Gaddafi "will fight until the end," said Ali Suleiman Aujali, who was Gaddafi’s ambassador in Washington until he defected earlier this month. He told ABC’s Christine Amanpour Sunday that Gaddafi "has no other choice. He has no shelter to go. And this is his -- his attitude. He will never give up."

Much on the minds of Obama administration officials and others is Gaddafi’s record of deadly attacks on civilian aircraft, including the 1988 bombing of Pan Am flight 103, which killed all 270 people on board, and the bombing a year later of a UTA flight over Niger, killing all 171 on board. Both of those attacks followed the U.S. air strikes against Tripoli ordered by President Reagan in 1986.

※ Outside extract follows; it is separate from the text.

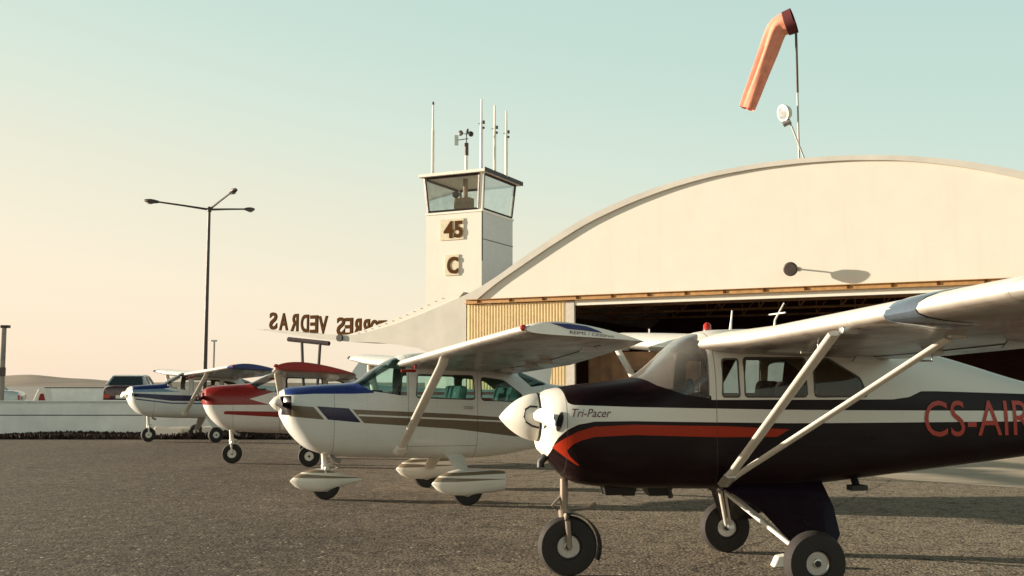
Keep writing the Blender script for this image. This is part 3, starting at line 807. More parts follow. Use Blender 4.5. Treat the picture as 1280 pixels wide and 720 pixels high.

Obama held a secure conference call Sunday with his national security team, including adviser Tom Donilon, Secretary of State Hillary Clinton, Pentagon chief Bob Gates, and Army Gen. Carter F. Ham, who is directing the operation as commander of U.S. Africa Command.

Their dilemma eerily reflects the NATO air war against Yugoslavia’s Slobodan Milosevic more than a decade ago, which took 78 days of bombing to bring to a conclusion. Even then, analysts believe the bombing was not instrumental in convincing Milosevic to give up.

Called Operation Allied Force, the 1999 Yugoslav air war -- like the current operation against Libya -- was envisioned as a quick strike against a militarily weak force. But the NATO campaign led by the United States quickly bogged down, hampered by "a surprisingly resilient opponent" in Milosevic, according to a thorough post-war analysis by Benjamin Lambeth, a senior air analyst at the RAND Corporation. In another lesson for those in charge of Operation Odyssey Dawn against Libya, the allies were hampered by "sharp differences of opinion" about how to proceed, especially on whether to use ground forces to put further pressure on Milosevic, Lambeth wrote.

When the Yugoslav leader eventually did give up, it was as much because Russia had withdrawn its support, and because an impatient U.S. was taking initial, hesitant steps to deploy ground troops into Yugoslavia.

No such options seem to exist at the moment. But one factor weighs heavily against Gaddafi: Virtually all of his Arab and North African neighbors are united against him. With good reason: At one time or another over the past decades, Gaddafi has directed terrorist attacks against almost all of them.